PROBLEM DETAILS
Give all of the lines again exactly as they read.

DATA
* * * * *

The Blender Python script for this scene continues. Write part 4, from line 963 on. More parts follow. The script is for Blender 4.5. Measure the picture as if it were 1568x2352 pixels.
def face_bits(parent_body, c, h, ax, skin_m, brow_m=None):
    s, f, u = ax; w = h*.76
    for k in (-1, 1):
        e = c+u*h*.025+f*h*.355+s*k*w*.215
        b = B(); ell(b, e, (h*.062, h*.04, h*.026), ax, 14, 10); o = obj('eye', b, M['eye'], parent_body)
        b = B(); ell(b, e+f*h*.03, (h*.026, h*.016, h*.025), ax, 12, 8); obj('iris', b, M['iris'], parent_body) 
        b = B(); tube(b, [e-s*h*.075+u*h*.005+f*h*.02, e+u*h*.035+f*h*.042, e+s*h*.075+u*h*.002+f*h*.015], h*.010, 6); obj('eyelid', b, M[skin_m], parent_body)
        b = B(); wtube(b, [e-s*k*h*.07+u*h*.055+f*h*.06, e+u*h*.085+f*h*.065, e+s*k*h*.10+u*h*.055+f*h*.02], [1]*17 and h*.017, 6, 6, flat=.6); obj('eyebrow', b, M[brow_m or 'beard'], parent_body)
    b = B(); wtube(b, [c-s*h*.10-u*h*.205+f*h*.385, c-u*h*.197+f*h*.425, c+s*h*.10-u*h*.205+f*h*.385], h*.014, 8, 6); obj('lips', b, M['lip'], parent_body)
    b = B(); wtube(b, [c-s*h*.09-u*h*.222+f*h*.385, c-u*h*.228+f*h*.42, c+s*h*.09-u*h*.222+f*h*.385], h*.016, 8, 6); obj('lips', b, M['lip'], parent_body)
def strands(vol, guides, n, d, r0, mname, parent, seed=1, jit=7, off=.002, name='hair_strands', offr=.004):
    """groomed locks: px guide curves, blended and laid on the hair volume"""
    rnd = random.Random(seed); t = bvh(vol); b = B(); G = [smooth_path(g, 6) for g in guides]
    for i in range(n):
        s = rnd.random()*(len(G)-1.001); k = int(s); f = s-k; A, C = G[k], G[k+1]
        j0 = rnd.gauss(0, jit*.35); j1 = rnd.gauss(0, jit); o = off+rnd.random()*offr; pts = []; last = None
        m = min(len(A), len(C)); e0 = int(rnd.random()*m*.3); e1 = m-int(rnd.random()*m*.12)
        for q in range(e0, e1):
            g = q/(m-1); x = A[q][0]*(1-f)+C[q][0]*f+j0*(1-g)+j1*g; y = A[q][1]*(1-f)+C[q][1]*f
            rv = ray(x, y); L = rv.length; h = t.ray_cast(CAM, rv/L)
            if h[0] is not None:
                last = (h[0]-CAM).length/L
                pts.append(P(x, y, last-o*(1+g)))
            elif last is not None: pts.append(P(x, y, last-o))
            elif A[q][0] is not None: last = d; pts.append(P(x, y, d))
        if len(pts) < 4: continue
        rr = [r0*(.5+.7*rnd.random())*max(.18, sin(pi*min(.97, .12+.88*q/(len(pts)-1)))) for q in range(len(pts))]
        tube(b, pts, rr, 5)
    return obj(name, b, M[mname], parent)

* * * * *

SOLUTION FOR THIS PROBLEM
The Blender Python script for this scene continues. Write part 4, from line 963 on. More parts follow. The script is for Blender 4.5. Measure the picture as if it were 1568x2352 pixels.
def face_bits(parent_body, c, h, ax, skin_m, brow_m=None):
    s, f, u = ax; w = h*.76
    for k in (-1, 1):
        e = c+u*h*.025+f*h*.355+s*k*w*.215
        b = B(); ell(b, e, (h*.062, h*.04, h*.026), ax, 14, 10); o = obj('eye', b, M['eye'], parent_body)
        b = B(); ell(b, e+f*h*.03, (h*.026, h*.016, h*.025), ax, 12, 8); obj('iris', b, M['iris'], parent_body) 
        b = B(); tube(b, [e-s*h*.075+u*h*.005+f*h*.02, e+u*h*.035+f*h*.042, e+s*h*.075+u*h*.002+f*h*.015], h*.010, 6); obj('eyelid', b, M[skin_m], parent_body)
        b = B(); wtube(b, [e-s*k*h*.07+u*h*.055+f*h*.06, e+u*h*.085+f*h*.065, e+s*k*h*.10+u*h*.055+f*h*.02], [1]*17 and h*.017, 6, 6, flat=.6); obj('eyebrow', b, M[brow_m or 'beard'], parent_body)
    b = B(); wtube(b, [c-s*h*.10-u*h*.205+f*h*.385, c-u*h*.197+f*h*.425, c+s*h*.10-u*h*.205+f*h*.385], h*.014, 8, 6); obj('lips', b, M['lip'], parent_body)
    b = B(); wtube(b, [c-s*h*.09-u*h*.222+f*h*.385, c-u*h*.228+f*h*.42, c+s*h*.09-u*h*.222+f*h*.385], h*.016, 8, 6); obj('lips', b, M['lip'], parent_body)
def strands(vol, guides, n, d, r0, mname, parent, seed=1, jit=7, off=.002, name='hair_strands', offr=.004):
    """groomed locks: px guide curves, blended and laid on the hair volume"""
    rnd = random.Random(seed); t = bvh(vol); b = B(); G = [smooth_path(g, 6) for g in guides]
    for i in range(n):
        s = rnd.random()*(len(G)-1.001); k = int(s); f = s-k; A, C = G[k], G[k+1]
        j0 = rnd.gauss(0, jit*.35); j1 = rnd.gauss(0, jit); o = off+rnd.random()*offr; pts = []; last = None
        m = min(len(A), len(C)); e0 = int(rnd.random()*m*.3); e1 = m-int(rnd.random()*m*.12)
        for q in range(e0, e1):
            g = q/(m-1); x = A[q][0]*(1-f)+C[q][0]*f+j0*(1-g)+j1*g; y = A[q][1]*(1-f)+C[q][1]*f
            rv = ray(x, y); L = rv.length; h = t.ray_cast(CAM, rv/L)
            if h[0] is not None:
                last = (h[0]-CAM).length/L
                pts.append(P(x, y, last-o*(1+g)))
            elif last is not None: pts.append(P(x, y, last-o))
            elif A[q][0] is not None: last = d; pts.append(P(x, y, d))
        if len(pts) < 4: continue
        rr = [r0*(.5+.7*rnd.random())*max(.18, sin(pi*min(.97, .12+.88*q/(len(pts)-1)))) for q in range(len(pts))]
        tube(b, pts, rr, 5)
    return obj(name, b, M[mname], parent)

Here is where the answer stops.